On paper, this film should be a home run. Primal stars Nic Cage as the great white hunter, a crusty ex-military tracker who got sick of taking orders and decided to go off on his own, trapping wild animals to sell to zoos, which is definitely a real job. In the first scene, he takes down a badly CGI’d white jaguar with a home-made tranq dart shot from a blowgun. The superstitious locals don’t want anything to do with the rare cat (but señor, he embodies the spirit of our dead ancestors or something!) so Nic and his parrot sidekick are off on their own, trundling down to the docks with a one-man circus caravan of captured exotic fauna. But not before Nic slips the local an extra wad of cash to buy something nice for his kids, just to show us that he has a heart of gold.

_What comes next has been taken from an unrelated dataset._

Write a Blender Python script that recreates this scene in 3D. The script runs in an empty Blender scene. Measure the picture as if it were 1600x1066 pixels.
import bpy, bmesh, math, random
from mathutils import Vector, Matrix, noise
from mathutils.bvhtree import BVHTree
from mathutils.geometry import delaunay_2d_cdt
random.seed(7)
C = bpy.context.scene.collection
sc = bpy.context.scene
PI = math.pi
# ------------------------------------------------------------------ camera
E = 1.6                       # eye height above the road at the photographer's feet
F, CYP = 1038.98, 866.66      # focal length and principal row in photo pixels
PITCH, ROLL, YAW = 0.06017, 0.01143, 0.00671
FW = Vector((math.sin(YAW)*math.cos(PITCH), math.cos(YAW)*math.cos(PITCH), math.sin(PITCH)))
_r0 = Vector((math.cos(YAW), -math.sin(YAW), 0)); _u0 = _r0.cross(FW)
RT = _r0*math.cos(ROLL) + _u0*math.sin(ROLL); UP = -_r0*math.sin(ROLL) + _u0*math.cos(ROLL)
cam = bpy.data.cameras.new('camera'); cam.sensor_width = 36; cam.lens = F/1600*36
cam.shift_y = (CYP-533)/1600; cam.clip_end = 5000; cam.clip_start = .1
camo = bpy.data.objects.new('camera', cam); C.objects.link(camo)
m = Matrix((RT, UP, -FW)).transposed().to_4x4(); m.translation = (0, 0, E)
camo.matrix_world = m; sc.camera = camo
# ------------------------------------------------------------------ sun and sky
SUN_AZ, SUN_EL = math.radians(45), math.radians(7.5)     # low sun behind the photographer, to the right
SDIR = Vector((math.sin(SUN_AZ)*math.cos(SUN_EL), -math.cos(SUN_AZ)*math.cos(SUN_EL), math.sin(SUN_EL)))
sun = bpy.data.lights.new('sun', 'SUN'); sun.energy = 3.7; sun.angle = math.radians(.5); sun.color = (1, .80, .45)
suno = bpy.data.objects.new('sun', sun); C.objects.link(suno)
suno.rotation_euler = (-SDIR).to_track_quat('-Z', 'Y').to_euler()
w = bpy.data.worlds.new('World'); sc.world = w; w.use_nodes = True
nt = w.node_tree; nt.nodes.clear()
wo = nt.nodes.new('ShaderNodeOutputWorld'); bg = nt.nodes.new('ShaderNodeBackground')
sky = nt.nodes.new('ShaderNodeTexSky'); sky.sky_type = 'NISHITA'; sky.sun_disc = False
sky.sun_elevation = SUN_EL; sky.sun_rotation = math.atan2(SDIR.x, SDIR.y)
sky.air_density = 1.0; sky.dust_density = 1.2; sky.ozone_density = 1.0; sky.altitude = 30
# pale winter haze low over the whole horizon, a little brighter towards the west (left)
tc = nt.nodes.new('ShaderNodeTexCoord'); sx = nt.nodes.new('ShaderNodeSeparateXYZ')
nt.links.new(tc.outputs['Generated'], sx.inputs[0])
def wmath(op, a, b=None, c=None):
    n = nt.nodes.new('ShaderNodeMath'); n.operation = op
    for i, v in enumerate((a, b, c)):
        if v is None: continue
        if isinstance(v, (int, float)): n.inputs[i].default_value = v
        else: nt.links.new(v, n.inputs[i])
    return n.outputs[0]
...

Down at the docks, as Nic loads his menagerie onto a freighter and overacts, he runs into a team of humorless commandos fashioning a cage for their dangerous prisoner, Hannibal Lecter-style. The prisoner is played by Kevin Durand, a medium-hot heavy in the earlier 20-teens whose main skills seem to be being physically large and always looking like he’s trying to gleek tobacco juice through his front teeth. Durand hams it up as much as Cage, with an equally off-putting face. His handlers include a shady Fed played by Michael Imperioli, aka Christopher from The Sopranos, and a military doctor lady played by Famke Janssen — Nic’s love interest by default, as she’s the only woman.
So essentially we have a boat in which there’s a government-trained-assassin-turned-terrorist on the loose, along with a CGI white jaguar and an assortment of other dangerous CGI animals, including venomous snakes and face-ripping monkeys. And the only one who can stop them is a drunk animal wrangler played by a tertiary syphilis-era Nic Cage. Objectively speaking, that is a fucking brilliant B-movie premise, a mash-up of First Blood, Snakes On A Plane, Life Of Pi, and Plan 9 From Outer Space (with a screenplay by Richard Leder).
At times, watching Nic Cage over emote every single line and bad guys get iced by killer monkeys is as sublime as it sounds. But I do wonder if we would even remember Ed Wood or Dolemite movies at all if they’d been shot in the age of digital. Film stock costs money, and back then, the aspiring B-movie magnate had to try to squeeze as much entertainment value as they could out of every individual shot. That meant setting a camera up on a tripod and letting it run while a former Army entertainer like Rudy Ray Moore did bad kung fu or one of Ed Wood’s starlets fought off giant rubber octopi. Now that the cost of extra footage is negligible, we get blurry, split-second shots of chopsocky shot by stunt coordinators hacked together in a misguided attempt to evoke “production values” (Primal was directed by Nick Powell, stunt coordinator on X-Men: The Last Stand and The Bourne Identity, among many others).
There are so many great B-movies with singular plots out there, but we barely get to see them. Instead, we’re assaulted with this uniform blur of energy drink sizzle montage. Nic Cage’s face, blurry swish pan to a gun on the floor with a loud THWACK! sound. What even happened? Why don’t I get to see it? Shouldn’t Nic Cage doing bad stunts be half the fun?
This is terrible and it has gone too far. I miss being able to enjoy silly movies. The government should institute a high tariff on smash cuts. Make schlock great again.